Después de repasar algunos núcleos del libro que más lo sorprendieron –la historia del capellán militar de Montoneros, Jorge Adur; los teólogos de la liberación como Lucio Gera y Juan Carlos Scannone, los debates entre el sacerdote belga Joseph Comblin y el historiador uruguayo Alberto Methol Ferré–, González aseguró que la historia narrada por Verbitsky era lo que faltaba comprender. “Casi siempre se encuentran grandes pensamientos de formas de la mística y de la comprensión religiosa que estaban presentes aun en los que se creían muy laicos. El hecho de que eso involucraba desde Videla hasta Firmenich, la gran mayoría de militantes montoneros y buena parte de la oficialidad militar, es un hecho de características estremecedoras. Yo lo digo así”, aclaró el director de la BN. “Este libro no lo dice así, pero permite que lo sintamos así.” González encuentra una “justicia de la escritura” en este último tomo que impulsó al autor a “tomar estas pequeñas criaturas presentándolas como asesinos que estaban encarnando ideas que pertenecen a la historia de la humanidad, convertidas en obtusas teologías”. Al promediar esta “sesión maestra” en la que González ayudó a comprender a Verbitsky lo que escribió, el comentarista no escatimó recursos retóricos para ponderar un “libro de teología que no se ha escrito en la Argentina”, basado en el idioma de “un gran escritor-cronista que tiene un ficción encerrada adentro: la ficción en la que hoy estamos embarcados, que es dilucidar nuestra propia participación en la historia”.
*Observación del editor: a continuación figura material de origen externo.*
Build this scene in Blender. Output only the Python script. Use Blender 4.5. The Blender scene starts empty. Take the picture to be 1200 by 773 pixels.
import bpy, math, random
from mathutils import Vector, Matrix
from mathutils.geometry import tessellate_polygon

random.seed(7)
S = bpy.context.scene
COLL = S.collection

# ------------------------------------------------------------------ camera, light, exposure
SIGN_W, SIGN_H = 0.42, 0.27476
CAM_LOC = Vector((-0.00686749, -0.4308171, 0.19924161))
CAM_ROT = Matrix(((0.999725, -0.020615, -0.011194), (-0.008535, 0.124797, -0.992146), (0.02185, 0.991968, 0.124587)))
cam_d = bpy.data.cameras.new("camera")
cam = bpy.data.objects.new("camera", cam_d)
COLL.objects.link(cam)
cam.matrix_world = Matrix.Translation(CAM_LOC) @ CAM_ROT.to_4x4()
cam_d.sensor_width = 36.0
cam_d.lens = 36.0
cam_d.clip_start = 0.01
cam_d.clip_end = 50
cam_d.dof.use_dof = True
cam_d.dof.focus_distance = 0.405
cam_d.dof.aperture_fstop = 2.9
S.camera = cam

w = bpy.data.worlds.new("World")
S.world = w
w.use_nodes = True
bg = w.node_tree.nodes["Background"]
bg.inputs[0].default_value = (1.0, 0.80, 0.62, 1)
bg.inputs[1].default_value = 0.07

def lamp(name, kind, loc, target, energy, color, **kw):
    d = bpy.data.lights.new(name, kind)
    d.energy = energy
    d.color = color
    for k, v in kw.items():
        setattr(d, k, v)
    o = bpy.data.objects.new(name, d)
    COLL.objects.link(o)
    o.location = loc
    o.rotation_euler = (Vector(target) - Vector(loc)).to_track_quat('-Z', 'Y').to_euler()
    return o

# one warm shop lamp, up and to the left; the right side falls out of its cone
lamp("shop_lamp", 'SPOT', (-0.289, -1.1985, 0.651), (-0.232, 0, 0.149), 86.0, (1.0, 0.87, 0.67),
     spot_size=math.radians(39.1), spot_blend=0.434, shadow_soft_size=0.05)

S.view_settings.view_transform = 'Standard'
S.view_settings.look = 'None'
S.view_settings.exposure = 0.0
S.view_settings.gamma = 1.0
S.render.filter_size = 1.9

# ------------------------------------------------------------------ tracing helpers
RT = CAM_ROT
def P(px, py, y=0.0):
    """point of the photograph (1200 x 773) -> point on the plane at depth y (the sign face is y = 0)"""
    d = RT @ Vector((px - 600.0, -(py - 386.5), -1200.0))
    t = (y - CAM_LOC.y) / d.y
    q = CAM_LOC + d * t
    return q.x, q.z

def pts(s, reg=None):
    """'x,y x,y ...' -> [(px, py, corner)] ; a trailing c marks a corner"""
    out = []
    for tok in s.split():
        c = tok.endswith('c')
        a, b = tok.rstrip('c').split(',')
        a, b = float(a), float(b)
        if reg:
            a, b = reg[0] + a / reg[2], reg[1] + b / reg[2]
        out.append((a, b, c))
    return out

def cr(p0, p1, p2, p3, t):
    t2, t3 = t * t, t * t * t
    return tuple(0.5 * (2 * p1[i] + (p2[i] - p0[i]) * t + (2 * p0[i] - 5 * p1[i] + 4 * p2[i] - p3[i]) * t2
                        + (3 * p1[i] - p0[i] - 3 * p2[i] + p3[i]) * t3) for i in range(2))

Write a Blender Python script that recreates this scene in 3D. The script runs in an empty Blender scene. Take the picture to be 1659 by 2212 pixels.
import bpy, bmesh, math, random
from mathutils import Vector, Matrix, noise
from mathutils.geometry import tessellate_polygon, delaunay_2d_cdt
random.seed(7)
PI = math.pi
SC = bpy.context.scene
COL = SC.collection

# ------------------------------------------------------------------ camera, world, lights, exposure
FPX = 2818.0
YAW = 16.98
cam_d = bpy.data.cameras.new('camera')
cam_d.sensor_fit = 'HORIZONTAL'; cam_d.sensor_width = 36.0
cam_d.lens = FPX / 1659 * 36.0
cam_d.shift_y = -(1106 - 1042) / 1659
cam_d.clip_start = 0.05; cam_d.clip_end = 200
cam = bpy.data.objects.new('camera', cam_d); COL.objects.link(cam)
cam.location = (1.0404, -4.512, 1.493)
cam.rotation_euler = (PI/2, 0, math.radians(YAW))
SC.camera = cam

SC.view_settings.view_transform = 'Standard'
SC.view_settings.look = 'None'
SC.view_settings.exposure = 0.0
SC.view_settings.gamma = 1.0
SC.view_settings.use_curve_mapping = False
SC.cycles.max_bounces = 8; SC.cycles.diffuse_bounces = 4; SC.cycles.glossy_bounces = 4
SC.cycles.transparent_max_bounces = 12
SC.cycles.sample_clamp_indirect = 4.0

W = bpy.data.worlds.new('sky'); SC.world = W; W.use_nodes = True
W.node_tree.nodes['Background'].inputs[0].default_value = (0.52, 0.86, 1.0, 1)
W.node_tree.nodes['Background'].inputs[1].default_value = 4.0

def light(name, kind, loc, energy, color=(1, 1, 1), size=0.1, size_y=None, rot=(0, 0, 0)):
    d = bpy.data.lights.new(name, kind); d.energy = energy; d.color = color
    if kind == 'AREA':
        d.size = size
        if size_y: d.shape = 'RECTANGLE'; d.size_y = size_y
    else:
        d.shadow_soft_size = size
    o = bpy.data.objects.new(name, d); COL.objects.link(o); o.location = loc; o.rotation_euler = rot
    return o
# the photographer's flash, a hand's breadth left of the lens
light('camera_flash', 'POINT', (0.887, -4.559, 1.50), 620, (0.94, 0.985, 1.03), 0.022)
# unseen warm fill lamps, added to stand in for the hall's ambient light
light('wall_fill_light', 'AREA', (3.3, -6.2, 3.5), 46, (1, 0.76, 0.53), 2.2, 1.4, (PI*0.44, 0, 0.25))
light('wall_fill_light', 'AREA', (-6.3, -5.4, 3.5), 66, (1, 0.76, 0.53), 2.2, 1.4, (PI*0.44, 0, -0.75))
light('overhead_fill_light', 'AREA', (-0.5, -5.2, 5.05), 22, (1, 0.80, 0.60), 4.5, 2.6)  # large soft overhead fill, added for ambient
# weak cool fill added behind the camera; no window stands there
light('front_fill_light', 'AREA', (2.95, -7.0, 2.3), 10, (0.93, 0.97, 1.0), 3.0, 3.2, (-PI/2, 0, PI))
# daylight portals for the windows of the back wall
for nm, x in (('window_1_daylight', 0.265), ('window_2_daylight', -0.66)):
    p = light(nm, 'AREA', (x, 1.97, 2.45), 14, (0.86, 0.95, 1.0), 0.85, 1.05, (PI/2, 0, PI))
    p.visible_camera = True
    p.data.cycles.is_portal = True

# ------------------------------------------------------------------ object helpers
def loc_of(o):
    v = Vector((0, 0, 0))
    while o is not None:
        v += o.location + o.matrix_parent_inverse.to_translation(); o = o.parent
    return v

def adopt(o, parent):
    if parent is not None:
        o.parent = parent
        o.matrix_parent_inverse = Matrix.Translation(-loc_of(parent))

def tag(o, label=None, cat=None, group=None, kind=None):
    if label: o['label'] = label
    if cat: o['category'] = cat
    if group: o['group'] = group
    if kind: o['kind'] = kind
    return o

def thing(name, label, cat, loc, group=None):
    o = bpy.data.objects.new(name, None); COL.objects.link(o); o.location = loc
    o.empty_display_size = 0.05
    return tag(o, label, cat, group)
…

“Yo sabía que Horacio me iba a explicar lo que hice”, recuperó la palabra el autor. “Me enriquece mucho esta lectura sobre mi trabajo; no lo podría explicar tan bien como lo explicó él.” En franca recuperación del posparto, Verbitsky confesó que lo que repitió González –que “el libro no lo dice así, pero dice eso”– le parece un gran elogio. “Es una cosa que hago siempre sin proponérmelo, es mi manera de escribir”, reconoció. “Trato de presentar los hechos y lo que hago es un bordado, voy enhebrando. Aunque es un trabajo de historia, hecho con todos los cuidados, creo que hay alguna similitud con lo que es una narración de ficción, donde el autor cuando comienza no sabe exactamente adónde va y sus personajes se les van de la mano. A mí me ha pasado esto con una cantidad de personajes que yo conocía, de quienes sabía algo, pero a medida que los fui conociendo más en profundidad cobraron vida propia, se independizaron y fueron haciendo lo que ellos quisieron hacer en este relato que, al mismo tiempo, está atado por la documentación. Los personajes tienen su vida propia, no la que yo les pongo. Lo que hago es que expresen su vida propia.”